His mother, April Wendy Marie Surette, 32, pleaded guilty this week to manslaughter in Yarmouth provincial court. She is scheduled to be sentenced in March, when the Crown and defence will seek a six-year prison term.

Isaiha had been in foster care in the months beforehand, and had been returned to the family home just two weeks before the incident that led to his death.

“When we hear about the most tragic ending to a child's life, it sparks lots of questions about how are our systems performing,” says Alec Stratford, the registrar of the Nova Scotia College of Social Workers.

The college regulates the profession, including social workers who help make decisions about whether a child is removed from a family home or returned after foster care.

Stratford says social workers have high caseloads that prevent them from building the relationships they need with parents to ensure they are supported and safe.

“Right now it feels like you're just running from fire to fire to fire without the opportunity to connect, to understand more and to put forward meaningful case plans that are going to make a substantial difference in folks’ lives.”

He added that social workers experience a lot of “moral distress” on the job that contributes to a high turnover rate, resulting in newer, inexperienced workers taking on difficult child welfare cases.

“They are in people's homes experiencing the failures of our broader systems and feel helpless to be able to change that,” Stratford says.

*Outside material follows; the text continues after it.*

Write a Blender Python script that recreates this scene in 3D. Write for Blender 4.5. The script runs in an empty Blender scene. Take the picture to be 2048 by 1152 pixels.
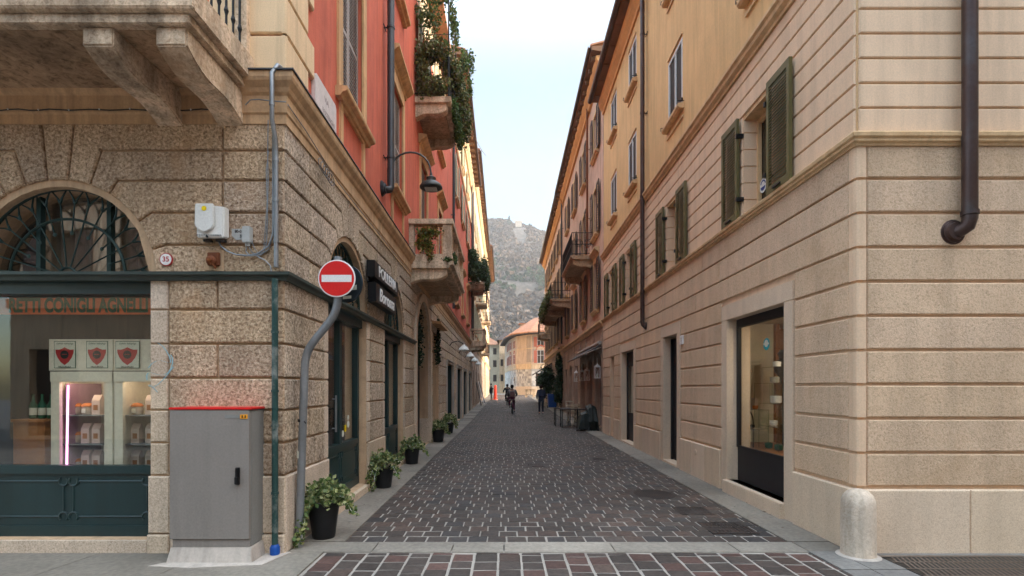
import bpy, bmesh, math, random
from mathutils import Vector, Matrix, noise as mnoise
R = math.radians
rnd = random.Random(7)
sc = bpy.context.scene
COL = sc.collection

# ------------------------------------------------------------------ camera, sky, sun, exposure
EYE = 1.65
cam_d = bpy.data.cameras.new('camera'); cam = bpy.data.objects.new('camera', cam_d); COL.objects.link(cam)
cam.location = (0, 0, EYE); cam.rotation_euler = (R(90), 0, 0)
cam_d.sensor_width = 36; cam_d.lens = 18.0
cam_d.shift_x = 0.0059; cam_d.shift_y = 0.0977
cam_d.clip_start = 0.05; cam_d.clip_end = 6000
sc.camera = cam
SUN_AZ = math.atan2(0.98, -0.20); SUN_EL = R(12.5)
w = bpy.data.worlds.new('World'); sc.world = w; w.use_nodes = True
wn = w.node_tree; wn.nodes.clear()
wo = wn.nodes.new('ShaderNodeOutputWorld'); bg = wn.nodes.new('ShaderNodeBackground'); sky = wn.nodes.new('ShaderNodeTexSky')
sky.sky_type = 'NISHITA'; sky.sun_disc = False; sky.sun_elevation = SUN_EL; sky.sun_rotation = SUN_AZ
sky.air_density = 1.0; sky.dust_density = 1.5; sky.ozone_density = 1.0
bg.inputs[1].default_value = 0.15
# overhead sky, out of view, boosted and warmed to light the shaded street
tcw = wn.nodes.new('ShaderNodeTexCoord'); sxw = wn.nodes.new('ShaderNodeSeparateXYZ'); mrw = wn.nodes.new('ShaderNodeMapRange')
mrw.interpolation_type = 'SMOOTHSTEP'; mrw.inputs[1].default_value = .50; mrw.inputs[2].default_value = .86
wn.links.new(tcw.outputs['Generated'], sxw.inputs[0]); wn.links.new(sxw.outputs[2], mrw.inputs[0])
zenith_gain = wn.nodes.new('ShaderNodeMix'); zenith_gain.data_type = 'RGBA'; zenith_gain.blend_type = 'MULTIPLY'; zenith_gain.inputs[0].default_value = 1; zenith_gain.inputs[7].default_value = (10.8, 8.3, 6.1, 1)
wn.links.new(sky.outputs[0], zenith_gain.inputs[6])
zenith_mix = wn.nodes.new('ShaderNodeMix'); zenith_mix.data_type = 'RGBA'; wn.links.new(mrw.outputs[0], zenith_mix.inputs[0]); wn.links.new(sky.outputs[0], zenith_mix.inputs[6]); wn.links.new(zenith_gain.outputs[2], zenith_mix.inputs[7])
wn.links.new(zenith_mix.outputs[2], bg.inputs[0]); wn.links.new(bg.outputs[0], wo.inputs[0])
sd = bpy.data.lights.new('sun', 'SUN'); sd.energy = 2.0; sd.angle = R(0.5); sd.color = (1, .93, .82)
sun = bpy.data.objects.new('sun', sd); COL.objects.link(sun)
sdir = Vector((math.sin(SUN_AZ)*math.cos(SUN_EL), math.cos(SUN_AZ)*math.cos(SUN_EL), math.sin(SUN_EL)))
sun.rotation_euler = sdir.to_track_quat('Z', 'Y').to_euler(); sun.location = (20, -10, 40)
sc.view_settings.view_transform = 'Standard'; sc.view_settings.look = 'None'
sc.view_settings.exposure = 1.72; sc.view_settings.gamma = 1
sc.cycles.max_bounces = 8; sc.cycles.diffuse_bounces = 5; sc.cycles.glossy_bounces = 3
sc.cycles.transparent_max_bounces = 12; sc.cycles.transmission_bounces = 4
sc.cycles.sample_clamp_indirect = 6

# ------------------------------------------------------------------ materials
def N(t, kind, **kw):
    n = t.nodes.new(kind)
    for k, v in kw.items(): setattr(n, k, v)
    return n
def newmat(name):
    m = bpy.data.materials.new(name); m.use_nodes = True
    t = m.node_tree; b = t.nodes['Principled BSDF']
    return m, t, b
def coords(t, scale=(1, 1, 1)):
    tc = N(t, 'ShaderNodeTexCoord'); mp = N(t, 'ShaderNodeMapping'); mp.inputs['Scale'].default_value = scale
    t.links.new(tc.outputs['Object'], mp.inputs[0]); return mp.outputs[0]
def noise_(t, vec, scale, detail=3, rough=.55, dist=0):
    n = N(t, 'ShaderNodeTexNoise'); n.inputs['Scale'].default_value = scale; n.inputs['Detail'].default_value = detail
    n.inputs['Roughness'].default_value = rough; n.inputs['Distortion'].default_value = dist
    t.links.new(vec, n.inputs['Vector']); return n.outputs['Fac']
def ramp(t, fac, stops):
    r = N(t, 'ShaderNodeValToRGB'); e = r.color_ramp.elements
    while len(e) < len(stops): e.new(.5)
    for k, (p, c) in enumerate(stops):
        e[k].position = p; e[k].color = (*c, 1) if len(c) == 3 else c
    t.links.new(fac, r.inputs[0]); return r.outputs[0]
def mix(t, a, b, fac=1.0, mode='MULTIPLY'):
    m = N(t, 'ShaderNodeMix'); m.data_type = 'RGBA'; m.blend_type = mode
    for s, v in ((m.inputs[6], a), (m.inputs[7], b), (m.inputs[0], fac)):
        if isinstance(v, (int, float)): s.default_value = v if s == m.inputs[0] else (v, v, v, 1)
        elif isinstance(v, tuple): s.default_value = (*v, 1)
        else: t.links.new(v, s)
    return m.outputs[2]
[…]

“They are doing what they can with the tools that they are given, with the time that they have to try and make meaningful changes in peoples lives, but often don't feel like the system is there to support them in doing that.”

Stratford says the college is considering investigating whether the social work standards were met in the case of Isaiha and April Surette.

Brooke Richardson is a professor in the child and youth studies department at Mount Saint Vincent University in Halifax who researches child welfare systems.

She says it is easy for people to solely blame the mother in cases such as Surette’s, “as this is the easiest place to pin down the harm.”